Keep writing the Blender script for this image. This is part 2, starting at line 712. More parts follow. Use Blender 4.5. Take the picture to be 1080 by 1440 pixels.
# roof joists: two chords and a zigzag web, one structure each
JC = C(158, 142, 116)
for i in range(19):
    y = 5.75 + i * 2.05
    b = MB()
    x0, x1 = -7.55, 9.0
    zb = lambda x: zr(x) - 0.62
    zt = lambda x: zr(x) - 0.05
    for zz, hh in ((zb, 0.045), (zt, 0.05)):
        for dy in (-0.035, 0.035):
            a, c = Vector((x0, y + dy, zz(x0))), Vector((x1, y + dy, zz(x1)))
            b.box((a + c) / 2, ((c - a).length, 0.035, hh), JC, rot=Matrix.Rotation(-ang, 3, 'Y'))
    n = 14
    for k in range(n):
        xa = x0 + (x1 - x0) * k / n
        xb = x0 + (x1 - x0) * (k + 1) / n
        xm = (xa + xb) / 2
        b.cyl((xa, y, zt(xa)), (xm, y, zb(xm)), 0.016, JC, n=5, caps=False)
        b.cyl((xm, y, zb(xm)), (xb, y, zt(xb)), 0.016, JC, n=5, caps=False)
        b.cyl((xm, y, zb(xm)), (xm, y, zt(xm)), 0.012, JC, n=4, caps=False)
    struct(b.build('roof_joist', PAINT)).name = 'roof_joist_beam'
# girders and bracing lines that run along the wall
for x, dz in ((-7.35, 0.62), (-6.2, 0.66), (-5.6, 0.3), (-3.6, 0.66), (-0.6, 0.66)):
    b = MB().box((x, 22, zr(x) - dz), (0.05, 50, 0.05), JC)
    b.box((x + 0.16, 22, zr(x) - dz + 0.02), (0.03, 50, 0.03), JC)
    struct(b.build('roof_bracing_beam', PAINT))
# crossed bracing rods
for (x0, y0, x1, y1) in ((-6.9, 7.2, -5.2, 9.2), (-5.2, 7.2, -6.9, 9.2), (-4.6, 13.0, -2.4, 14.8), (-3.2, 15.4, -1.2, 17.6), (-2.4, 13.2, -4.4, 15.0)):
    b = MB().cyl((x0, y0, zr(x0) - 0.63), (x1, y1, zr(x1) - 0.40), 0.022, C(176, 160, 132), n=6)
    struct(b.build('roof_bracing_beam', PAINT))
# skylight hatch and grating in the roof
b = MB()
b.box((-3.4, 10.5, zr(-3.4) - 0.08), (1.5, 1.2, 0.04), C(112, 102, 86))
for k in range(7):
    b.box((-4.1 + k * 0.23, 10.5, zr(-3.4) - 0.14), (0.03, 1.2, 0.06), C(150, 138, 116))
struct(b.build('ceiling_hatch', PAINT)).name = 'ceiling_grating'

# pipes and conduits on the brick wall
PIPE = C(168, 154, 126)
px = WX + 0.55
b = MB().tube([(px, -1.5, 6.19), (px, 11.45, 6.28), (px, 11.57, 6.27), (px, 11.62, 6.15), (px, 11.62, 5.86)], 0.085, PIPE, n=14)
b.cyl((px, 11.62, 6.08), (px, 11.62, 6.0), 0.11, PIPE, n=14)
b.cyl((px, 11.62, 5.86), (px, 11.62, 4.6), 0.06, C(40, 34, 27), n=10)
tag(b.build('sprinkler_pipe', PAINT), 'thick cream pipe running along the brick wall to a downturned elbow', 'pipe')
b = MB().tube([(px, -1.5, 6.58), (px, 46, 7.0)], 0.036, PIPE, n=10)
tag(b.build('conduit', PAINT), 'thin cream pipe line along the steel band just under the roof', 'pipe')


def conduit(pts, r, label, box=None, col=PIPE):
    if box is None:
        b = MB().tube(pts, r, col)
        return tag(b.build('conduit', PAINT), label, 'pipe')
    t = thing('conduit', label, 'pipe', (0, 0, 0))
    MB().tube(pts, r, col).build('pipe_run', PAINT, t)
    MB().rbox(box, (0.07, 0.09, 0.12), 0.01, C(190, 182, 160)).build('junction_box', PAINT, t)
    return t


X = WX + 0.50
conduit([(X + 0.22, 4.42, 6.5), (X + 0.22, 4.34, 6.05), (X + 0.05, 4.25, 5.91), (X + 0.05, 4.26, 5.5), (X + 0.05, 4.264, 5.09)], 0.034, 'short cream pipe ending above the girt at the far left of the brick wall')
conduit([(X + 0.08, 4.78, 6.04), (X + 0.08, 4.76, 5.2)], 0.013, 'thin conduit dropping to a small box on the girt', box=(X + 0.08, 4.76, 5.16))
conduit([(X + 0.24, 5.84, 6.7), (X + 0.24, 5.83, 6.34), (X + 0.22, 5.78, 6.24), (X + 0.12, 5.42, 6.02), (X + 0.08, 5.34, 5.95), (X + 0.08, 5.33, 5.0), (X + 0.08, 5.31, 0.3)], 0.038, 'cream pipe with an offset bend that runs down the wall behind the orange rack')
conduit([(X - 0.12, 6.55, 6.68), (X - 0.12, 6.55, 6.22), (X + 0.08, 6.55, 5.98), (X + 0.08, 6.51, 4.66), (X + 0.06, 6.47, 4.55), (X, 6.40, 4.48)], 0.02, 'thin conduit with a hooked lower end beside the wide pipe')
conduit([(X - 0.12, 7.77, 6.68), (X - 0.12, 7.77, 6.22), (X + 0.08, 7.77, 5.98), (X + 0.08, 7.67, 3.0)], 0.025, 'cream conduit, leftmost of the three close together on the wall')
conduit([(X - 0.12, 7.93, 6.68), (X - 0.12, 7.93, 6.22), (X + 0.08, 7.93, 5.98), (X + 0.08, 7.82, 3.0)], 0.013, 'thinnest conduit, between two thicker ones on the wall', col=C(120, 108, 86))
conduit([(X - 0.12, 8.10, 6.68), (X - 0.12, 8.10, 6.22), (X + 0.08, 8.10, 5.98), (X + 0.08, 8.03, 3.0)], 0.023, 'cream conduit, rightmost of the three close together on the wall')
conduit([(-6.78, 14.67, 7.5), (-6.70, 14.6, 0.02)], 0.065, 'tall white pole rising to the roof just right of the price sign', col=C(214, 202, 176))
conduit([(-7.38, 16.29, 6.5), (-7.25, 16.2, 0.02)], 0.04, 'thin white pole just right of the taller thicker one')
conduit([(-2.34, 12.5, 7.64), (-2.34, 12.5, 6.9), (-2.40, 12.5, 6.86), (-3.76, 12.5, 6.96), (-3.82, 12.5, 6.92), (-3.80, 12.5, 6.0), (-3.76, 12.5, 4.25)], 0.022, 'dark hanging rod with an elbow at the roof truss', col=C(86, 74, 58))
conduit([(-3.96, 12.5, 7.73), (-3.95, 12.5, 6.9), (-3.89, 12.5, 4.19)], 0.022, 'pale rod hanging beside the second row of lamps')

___

▸ Prompt:
Write out the full listing exactly as given.

▸ Problem solution:
Keep writing the Blender script for this image. This is part 2, starting at line 712. More parts follow. Use Blender 4.5. Take the picture to be 1080 by 1440 pixels.
# roof joists: two chords and a zigzag web, one structure each
JC = C(158, 142, 116)
for i in range(19):
    y = 5.75 + i * 2.05
    b = MB()
    x0, x1 = -7.55, 9.0
    zb = lambda x: zr(x) - 0.62
    zt = lambda x: zr(x) - 0.05
    for zz, hh in ((zb, 0.045), (zt, 0.05)):
        for dy in (-0.035, 0.035):
            a, c = Vector((x0, y + dy, zz(x0))), Vector((x1, y + dy, zz(x1)))
            b.box((a + c) / 2, ((c - a).length, 0.035, hh), JC, rot=Matrix.Rotation(-ang, 3, 'Y'))
    n = 14
    for k in range(n):
        xa = x0 + (x1 - x0) * k / n
        xb = x0 + (x1 - x0) * (k + 1) / n
        xm = (xa + xb) / 2
        b.cyl((xa, y, zt(xa)), (xm, y, zb(xm)), 0.016, JC, n=5, caps=False)
        b.cyl((xm, y, zb(xm)), (xb, y, zt(xb)), 0.016, JC, n=5, caps=False)
        b.cyl((xm, y, zb(xm)), (xm, y, zt(xm)), 0.012, JC, n=4, caps=False)
    struct(b.build('roof_joist', PAINT)).name = 'roof_joist_beam'
# girders and bracing lines that run along the wall
for x, dz in ((-7.35, 0.62), (-6.2, 0.66), (-5.6, 0.3), (-3.6, 0.66), (-0.6, 0.66)):
    b = MB().box((x, 22, zr(x) - dz), (0.05, 50, 0.05), JC)
    b.box((x + 0.16, 22, zr(x) - dz + 0.02), (0.03, 50, 0.03), JC)
    struct(b.build('roof_bracing_beam', PAINT))
# crossed bracing rods
for (x0, y0, x1, y1) in ((-6.9, 7.2, -5.2, 9.2), (-5.2, 7.2, -6.9, 9.2), (-4.6, 13.0, -2.4, 14.8), (-3.2, 15.4, -1.2, 17.6), (-2.4, 13.2, -4.4, 15.0)):
    b = MB().cyl((x0, y0, zr(x0) - 0.63), (x1, y1, zr(x1) - 0.40), 0.022, C(176, 160, 132), n=6)
    struct(b.build('roof_bracing_beam', PAINT))
# skylight hatch and grating in the roof
b = MB()
b.box((-3.4, 10.5, zr(-3.4) - 0.08), (1.5, 1.2, 0.04), C(112, 102, 86))
for k in range(7):
    b.box((-4.1 + k * 0.23, 10.5, zr(-3.4) - 0.14), (0.03, 1.2, 0.06), C(150, 138, 116))
struct(b.build('ceiling_hatch', PAINT)).name = 'ceiling_grating'

# pipes and conduits on the brick wall
PIPE = C(168, 154, 126)
px = WX + 0.55
b = MB().tube([(px, -1.5, 6.19), (px, 11.45, 6.28), (px, 11.57, 6.27), (px, 11.62, 6.15), (px, 11.62, 5.86)], 0.085, PIPE, n=14)
b.cyl((px, 11.62, 6.08), (px, 11.62, 6.0), 0.11, PIPE, n=14)
b.cyl((px, 11.62, 5.86), (px, 11.62, 4.6), 0.06, C(40, 34, 27), n=10)
tag(b.build('sprinkler_pipe', PAINT), 'thick cream pipe running along the brick wall to a downturned elbow', 'pipe')
b = MB().tube([(px, -1.5, 6.58), (px, 46, 7.0)], 0.036, PIPE, n=10)
tag(b.build('conduit', PAINT), 'thin cream pipe line along the steel band just under the roof', 'pipe')


def conduit(pts, r, label, box=None, col=PIPE):
    if box is None:
        b = MB().tube(pts, r, col)
        return tag(b.build('conduit', PAINT), label, 'pipe')
    t = thing('conduit', label, 'pipe', (0, 0, 0))
    MB().tube(pts, r, col).build('pipe_run', PAINT, t)
    MB().rbox(box, (0.07, 0.09, 0.12), 0.01, C(190, 182, 160)).build('junction_box', PAINT, t)
    return t


X = WX + 0.50
conduit([(X + 0.22, 4.42, 6.5), (X + 0.22, 4.34, 6.05), (X + 0.05, 4.25, 5.91), (X + 0.05, 4.26, 5.5), (X + 0.05, 4.264, 5.09)], 0.034, 'short cream pipe ending above the girt at the far left of the brick wall')
conduit([(X + 0.08, 4.78, 6.04), (X + 0.08, 4.76, 5.2)], 0.013, 'thin conduit dropping to a small box on the girt', box=(X + 0.08, 4.76, 5.16))
conduit([(X + 0.24, 5.84, 6.7), (X + 0.24, 5.83, 6.34), (X + 0.22, 5.78, 6.24), (X + 0.12, 5.42, 6.02), (X + 0.08, 5.34, 5.95), (X + 0.08, 5.33, 5.0), (X + 0.08, 5.31, 0.3)], 0.038, 'cream pipe with an offset bend that runs down the wall behind the orange rack')
conduit([(X - 0.12, 6.55, 6.68), (X - 0.12, 6.55, 6.22), (X + 0.08, 6.55, 5.98), (X + 0.08, 6.51, 4.66), (X + 0.06, 6.47, 4.55), (X, 6.40, 4.48)], 0.02, 'thin conduit with a hooked lower end beside the wide pipe')
conduit([(X - 0.12, 7.77, 6.68), (X - 0.12, 7.77, 6.22), (X + 0.08, 7.77, 5.98), (X + 0.08, 7.67, 3.0)], 0.025, 'cream conduit, leftmost of the three close together on the wall')
conduit([(X - 0.12, 7.93, 6.68), (X - 0.12, 7.93, 6.22), (X + 0.08, 7.93, 5.98), (X + 0.08, 7.82, 3.0)], 0.013, 'thinnest conduit, between two thicker ones on the wall', col=C(120, 108, 86))
conduit([(X - 0.12, 8.10, 6.68), (X - 0.12, 8.10, 6.22), (X + 0.08, 8.10, 5.98), (X + 0.08, 8.03, 3.0)], 0.023, 'cream conduit, rightmost of the three close together on the wall')
conduit([(-6.78, 14.67, 7.5), (-6.70, 14.6, 0.02)], 0.065, 'tall white pole rising to the roof just right of the price sign', col=C(214, 202, 176))
conduit([(-7.38, 16.29, 6.5), (-7.25, 16.2, 0.02)], 0.04, 'thin white pole just right of the taller thicker one')
conduit([(-2.34, 12.5, 7.64), (-2.34, 12.5, 6.9), (-2.40, 12.5, 6.86), (-3.76, 12.5, 6.96), (-3.82, 12.5, 6.92), (-3.80, 12.5, 6.0), (-3.76, 12.5, 4.25)], 0.022, 'dark hanging rod with an elbow at the roof truss', col=C(86, 74, 58))
conduit([(-3.96, 12.5, 7.73), (-3.95, 12.5, 6.9), (-3.89, 12.5, 4.19)], 0.022, 'pale rod hanging beside the second row of lamps')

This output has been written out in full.